A coalition spearheaded by the United Kingdom and France, along with nearly 30 other nations, is stepping up efforts to reopen the Strait of Hormuz, a move that could provide much-needed relief to African economies grappling with surging fuel costs.
This initiative follows a March 19 meeting where leaders from the UK, France, Germany, Italy, the Netherlands, and Japan formally expressed their commitment to securing safe maritime passage through the strategically vital oil corridor.
In a joint communiqué issued by the UK government, the six nations endorsed preparatory measures for coordinated operations to safeguard navigation in the area.
The statement condemned the deployment of naval mines and ongoing drone and missile strikes that have effectively blocked commercial shipping, while urging Iran to cease hostilities and adhere to UN Security Council Resolution 2817.
Since that announcement, the coalition has grown to around 30 countries, with Britain and France scheduled to lead discussions this week to formalize a collective mission aimed at reopening the waterway, according to UK media sources.
Defense chiefs from member countries are expected to meet soon, with one official noting, “I anticipate that at some point in the near future there’ll be some kind of Strait of Hormuz security conference.”
French outlet L’Orient–Le Jour reports that the UK has proposed hosting a follow-up summit in Portsmouth or London to finalize operational plans, with officials emphasizing that the coalition intends to reopen the strait “as soon as the conditions are right.”
The renewed coordination of diplomatic and military efforts underscores the mounting urgency among global powers to restore stability to one of the world’s most essential energy routes.

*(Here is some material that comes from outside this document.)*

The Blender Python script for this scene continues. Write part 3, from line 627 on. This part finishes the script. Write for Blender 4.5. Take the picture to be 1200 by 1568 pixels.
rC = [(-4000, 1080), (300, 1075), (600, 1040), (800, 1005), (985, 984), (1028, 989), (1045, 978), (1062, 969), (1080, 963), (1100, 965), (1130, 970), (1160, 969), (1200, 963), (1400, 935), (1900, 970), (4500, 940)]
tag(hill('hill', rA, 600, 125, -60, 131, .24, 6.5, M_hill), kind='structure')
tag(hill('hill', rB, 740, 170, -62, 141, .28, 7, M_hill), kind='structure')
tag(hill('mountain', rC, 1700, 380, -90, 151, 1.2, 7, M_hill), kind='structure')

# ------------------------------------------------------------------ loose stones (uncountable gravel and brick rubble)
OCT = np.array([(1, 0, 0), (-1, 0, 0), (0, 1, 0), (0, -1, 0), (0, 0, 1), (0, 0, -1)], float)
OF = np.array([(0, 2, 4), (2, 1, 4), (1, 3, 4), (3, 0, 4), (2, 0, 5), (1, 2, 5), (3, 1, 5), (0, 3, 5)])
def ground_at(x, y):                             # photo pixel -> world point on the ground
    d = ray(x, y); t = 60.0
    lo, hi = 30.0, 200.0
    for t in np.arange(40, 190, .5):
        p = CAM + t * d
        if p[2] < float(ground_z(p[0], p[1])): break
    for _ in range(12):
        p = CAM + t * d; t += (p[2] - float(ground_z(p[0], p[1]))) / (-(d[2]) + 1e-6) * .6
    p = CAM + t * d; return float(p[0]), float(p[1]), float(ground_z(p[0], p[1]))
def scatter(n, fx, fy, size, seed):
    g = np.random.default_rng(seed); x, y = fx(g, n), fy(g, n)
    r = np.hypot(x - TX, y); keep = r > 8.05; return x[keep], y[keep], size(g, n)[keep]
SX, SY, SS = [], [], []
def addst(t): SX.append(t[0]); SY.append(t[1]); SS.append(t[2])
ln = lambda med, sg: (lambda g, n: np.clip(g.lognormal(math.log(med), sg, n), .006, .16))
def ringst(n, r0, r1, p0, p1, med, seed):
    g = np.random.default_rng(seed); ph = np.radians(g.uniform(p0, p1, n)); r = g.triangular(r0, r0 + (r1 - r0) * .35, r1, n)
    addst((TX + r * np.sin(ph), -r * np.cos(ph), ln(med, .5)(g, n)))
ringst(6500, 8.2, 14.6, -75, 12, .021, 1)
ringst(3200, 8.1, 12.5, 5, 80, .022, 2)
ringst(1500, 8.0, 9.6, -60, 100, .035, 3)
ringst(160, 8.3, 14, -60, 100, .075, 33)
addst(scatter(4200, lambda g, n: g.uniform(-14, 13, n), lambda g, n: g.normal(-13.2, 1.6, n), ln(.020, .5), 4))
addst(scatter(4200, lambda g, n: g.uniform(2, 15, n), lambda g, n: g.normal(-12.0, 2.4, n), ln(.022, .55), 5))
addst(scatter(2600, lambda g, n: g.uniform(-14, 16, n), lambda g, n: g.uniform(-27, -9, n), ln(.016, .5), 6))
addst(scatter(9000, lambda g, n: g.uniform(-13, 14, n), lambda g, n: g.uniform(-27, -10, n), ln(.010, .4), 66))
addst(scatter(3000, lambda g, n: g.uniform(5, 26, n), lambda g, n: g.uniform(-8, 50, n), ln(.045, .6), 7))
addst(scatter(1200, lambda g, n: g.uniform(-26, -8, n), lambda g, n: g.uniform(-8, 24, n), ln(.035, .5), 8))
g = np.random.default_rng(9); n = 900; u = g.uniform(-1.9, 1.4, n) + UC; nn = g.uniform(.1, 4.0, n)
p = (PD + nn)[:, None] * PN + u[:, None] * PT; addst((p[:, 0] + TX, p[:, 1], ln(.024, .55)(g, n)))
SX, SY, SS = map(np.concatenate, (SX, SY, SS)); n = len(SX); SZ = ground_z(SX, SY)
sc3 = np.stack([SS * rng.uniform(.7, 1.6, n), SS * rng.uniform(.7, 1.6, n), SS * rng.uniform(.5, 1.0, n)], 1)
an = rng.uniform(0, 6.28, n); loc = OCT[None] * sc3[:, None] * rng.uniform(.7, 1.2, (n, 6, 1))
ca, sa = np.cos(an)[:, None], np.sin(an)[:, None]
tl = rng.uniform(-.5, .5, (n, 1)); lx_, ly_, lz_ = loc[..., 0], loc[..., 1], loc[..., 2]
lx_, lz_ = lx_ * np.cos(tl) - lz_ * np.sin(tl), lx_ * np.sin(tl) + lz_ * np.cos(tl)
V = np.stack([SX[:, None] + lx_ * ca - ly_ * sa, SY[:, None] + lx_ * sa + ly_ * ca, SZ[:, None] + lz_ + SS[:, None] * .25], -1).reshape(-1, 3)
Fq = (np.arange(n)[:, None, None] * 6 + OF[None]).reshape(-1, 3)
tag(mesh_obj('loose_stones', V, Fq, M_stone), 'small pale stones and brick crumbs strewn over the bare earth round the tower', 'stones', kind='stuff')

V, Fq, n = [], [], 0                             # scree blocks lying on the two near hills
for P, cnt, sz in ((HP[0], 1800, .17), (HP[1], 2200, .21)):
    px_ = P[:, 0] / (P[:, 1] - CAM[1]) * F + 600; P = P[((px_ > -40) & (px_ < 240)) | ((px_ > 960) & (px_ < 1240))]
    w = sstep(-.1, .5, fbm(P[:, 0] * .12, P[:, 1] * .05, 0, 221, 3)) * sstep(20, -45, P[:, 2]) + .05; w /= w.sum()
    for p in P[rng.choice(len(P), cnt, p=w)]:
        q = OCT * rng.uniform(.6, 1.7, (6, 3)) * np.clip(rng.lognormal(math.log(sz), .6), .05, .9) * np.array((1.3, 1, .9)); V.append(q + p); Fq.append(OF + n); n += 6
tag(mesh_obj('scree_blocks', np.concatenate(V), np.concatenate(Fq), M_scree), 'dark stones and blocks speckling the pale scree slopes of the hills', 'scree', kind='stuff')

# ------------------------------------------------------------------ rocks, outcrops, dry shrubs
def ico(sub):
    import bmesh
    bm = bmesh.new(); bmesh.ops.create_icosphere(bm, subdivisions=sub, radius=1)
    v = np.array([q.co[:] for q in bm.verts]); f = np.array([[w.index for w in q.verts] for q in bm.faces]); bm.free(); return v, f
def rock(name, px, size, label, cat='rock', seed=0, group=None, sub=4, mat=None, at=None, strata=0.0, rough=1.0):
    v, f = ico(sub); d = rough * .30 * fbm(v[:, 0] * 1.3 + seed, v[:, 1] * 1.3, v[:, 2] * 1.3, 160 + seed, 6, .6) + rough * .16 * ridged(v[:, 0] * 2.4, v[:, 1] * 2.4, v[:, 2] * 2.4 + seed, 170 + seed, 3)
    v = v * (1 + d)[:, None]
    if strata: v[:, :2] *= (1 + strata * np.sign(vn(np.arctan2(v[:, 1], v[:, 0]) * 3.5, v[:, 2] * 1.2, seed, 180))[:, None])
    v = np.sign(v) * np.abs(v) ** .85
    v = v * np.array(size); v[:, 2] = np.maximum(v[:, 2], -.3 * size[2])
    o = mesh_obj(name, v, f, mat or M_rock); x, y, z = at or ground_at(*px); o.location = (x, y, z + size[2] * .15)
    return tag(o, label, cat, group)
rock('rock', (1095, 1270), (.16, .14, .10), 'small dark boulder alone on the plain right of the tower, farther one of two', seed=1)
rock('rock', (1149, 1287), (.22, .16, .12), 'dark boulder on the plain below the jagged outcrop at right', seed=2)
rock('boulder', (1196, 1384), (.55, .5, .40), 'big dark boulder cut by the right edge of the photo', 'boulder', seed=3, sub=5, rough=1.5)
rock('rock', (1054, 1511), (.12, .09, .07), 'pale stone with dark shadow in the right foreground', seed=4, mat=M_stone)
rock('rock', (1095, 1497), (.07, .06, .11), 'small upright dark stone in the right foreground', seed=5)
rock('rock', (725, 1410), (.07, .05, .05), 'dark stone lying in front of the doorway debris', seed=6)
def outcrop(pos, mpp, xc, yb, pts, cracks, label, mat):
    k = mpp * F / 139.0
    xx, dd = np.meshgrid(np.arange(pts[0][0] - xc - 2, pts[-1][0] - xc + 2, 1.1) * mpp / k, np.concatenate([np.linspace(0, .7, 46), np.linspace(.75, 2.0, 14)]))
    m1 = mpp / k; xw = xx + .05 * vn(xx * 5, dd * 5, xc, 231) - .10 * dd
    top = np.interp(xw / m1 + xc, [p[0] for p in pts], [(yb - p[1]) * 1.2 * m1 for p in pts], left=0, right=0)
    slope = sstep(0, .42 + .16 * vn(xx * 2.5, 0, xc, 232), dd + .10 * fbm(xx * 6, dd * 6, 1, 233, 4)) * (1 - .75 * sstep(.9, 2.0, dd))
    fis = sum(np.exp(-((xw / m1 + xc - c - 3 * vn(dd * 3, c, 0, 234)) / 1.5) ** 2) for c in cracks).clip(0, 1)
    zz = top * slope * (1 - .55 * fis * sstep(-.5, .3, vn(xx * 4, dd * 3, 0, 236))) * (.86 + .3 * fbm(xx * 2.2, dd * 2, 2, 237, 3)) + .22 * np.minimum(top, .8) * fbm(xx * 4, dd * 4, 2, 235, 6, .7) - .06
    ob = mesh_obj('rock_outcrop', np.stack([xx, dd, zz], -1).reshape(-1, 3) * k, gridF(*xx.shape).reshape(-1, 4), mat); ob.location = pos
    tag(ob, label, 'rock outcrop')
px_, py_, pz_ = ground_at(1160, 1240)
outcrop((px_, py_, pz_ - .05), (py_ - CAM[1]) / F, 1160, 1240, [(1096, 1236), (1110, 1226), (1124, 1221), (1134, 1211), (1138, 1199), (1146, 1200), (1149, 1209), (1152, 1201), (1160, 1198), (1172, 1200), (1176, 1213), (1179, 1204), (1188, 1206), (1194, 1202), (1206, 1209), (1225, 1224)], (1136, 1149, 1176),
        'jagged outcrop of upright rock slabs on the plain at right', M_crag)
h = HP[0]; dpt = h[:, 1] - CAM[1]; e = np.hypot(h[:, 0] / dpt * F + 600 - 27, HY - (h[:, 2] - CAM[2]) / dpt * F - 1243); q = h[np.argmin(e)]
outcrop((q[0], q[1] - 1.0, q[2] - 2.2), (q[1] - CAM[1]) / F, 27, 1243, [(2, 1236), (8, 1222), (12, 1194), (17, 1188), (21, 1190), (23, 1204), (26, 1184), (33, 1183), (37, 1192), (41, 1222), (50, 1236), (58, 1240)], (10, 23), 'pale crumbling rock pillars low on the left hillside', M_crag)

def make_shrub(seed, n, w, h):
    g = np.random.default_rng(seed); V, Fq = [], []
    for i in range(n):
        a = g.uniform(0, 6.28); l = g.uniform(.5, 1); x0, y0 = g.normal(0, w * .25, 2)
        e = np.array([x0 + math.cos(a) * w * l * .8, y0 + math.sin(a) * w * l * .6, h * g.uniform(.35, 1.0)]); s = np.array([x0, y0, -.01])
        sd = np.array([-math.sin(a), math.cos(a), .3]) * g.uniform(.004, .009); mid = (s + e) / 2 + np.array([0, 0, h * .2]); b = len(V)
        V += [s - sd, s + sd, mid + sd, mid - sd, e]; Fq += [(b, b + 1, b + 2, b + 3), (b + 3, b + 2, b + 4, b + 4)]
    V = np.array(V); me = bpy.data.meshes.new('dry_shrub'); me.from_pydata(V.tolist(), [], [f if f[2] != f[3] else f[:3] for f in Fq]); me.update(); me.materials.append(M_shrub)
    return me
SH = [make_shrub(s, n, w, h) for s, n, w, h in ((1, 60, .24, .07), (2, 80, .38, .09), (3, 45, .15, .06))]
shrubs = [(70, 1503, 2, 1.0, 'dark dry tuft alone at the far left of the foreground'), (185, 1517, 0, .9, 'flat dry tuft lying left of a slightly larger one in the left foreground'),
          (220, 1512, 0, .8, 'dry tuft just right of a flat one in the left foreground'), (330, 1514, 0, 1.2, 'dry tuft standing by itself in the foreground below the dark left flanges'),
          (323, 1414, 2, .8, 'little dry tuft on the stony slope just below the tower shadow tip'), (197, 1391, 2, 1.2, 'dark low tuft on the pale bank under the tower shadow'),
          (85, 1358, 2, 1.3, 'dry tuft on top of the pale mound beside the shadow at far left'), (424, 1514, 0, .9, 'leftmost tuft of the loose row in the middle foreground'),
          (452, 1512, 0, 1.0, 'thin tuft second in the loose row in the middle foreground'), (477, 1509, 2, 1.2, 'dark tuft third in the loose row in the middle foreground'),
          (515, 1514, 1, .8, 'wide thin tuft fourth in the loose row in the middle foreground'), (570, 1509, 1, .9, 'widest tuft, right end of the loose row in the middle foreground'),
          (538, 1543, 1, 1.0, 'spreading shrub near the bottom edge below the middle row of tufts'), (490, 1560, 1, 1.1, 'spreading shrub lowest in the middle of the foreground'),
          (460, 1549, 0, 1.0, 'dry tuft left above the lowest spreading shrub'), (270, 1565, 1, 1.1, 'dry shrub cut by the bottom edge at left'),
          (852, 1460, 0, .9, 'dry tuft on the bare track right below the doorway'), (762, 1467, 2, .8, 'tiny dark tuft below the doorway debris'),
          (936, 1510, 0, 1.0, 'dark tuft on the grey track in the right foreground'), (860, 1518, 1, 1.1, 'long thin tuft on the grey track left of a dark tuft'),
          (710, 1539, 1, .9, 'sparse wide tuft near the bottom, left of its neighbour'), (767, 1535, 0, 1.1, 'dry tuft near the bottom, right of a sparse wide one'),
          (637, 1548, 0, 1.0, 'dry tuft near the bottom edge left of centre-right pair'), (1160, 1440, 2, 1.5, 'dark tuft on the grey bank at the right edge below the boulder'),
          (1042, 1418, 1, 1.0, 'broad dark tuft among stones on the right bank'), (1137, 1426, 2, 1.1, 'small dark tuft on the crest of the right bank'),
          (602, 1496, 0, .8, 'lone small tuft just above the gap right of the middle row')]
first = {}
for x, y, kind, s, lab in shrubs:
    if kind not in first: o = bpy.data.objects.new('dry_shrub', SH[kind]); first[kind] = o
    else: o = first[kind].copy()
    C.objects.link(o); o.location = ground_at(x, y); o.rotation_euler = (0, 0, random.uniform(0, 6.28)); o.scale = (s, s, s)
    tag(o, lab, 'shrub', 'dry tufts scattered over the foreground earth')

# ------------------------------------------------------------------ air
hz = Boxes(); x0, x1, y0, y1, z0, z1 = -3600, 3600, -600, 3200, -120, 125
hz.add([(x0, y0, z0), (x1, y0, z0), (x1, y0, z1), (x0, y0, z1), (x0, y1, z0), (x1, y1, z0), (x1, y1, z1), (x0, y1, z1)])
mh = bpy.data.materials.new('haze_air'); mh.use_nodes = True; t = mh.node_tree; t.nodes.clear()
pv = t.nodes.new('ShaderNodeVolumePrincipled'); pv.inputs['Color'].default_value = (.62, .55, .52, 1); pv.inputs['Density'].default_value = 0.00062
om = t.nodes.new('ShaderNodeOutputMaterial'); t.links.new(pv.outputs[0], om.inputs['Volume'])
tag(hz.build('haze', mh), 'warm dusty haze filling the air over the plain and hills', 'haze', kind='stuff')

Africa faces acute energy pressures
The need to reopen the strait is being felt sharply across Africa. South Africa anticipates a sharp rise in fuel prices due to disrupted global supply routes, compounded by India’s recent imposition of export duties on refined petroleum products.
As a key fuel supplier to South Africa, India’s policy is expected to significantly increase import costs in the coming weeks.
Nigeria is also under pressure, with fuel prices jumping roughly 39% in recent weeks, highlighting the continent’s vulnerability to international energy disruptions.
Across Africa, nations reliant on imported petroleum products are contending with tighter supply, rising shipping costs, and currency depreciation.
Egypt, North Africa’s largest economy, has implemented emergency energy-saving measures as the economic ripple effects of the Iran conflict tighten fuel availability and strain public finances.
The Strait of Hormuz remains a crucial global energy chokepoint, facilitating a major portion of worldwide oil and liquefied natural gas exports. Its closure has forced longer shipping routes and higher insurance premiums, driving up fuel prices internationally.
Reopening the strait successfully would help stabilize supply chains and relieve cost pressures for African importers.
Nevertheless, the crisis also highlights a deeper structural problem: Africa’s persistent reliance on foreign fuel markets, underscoring the urgent need for domestic refining expansion and stronger energy security strategies.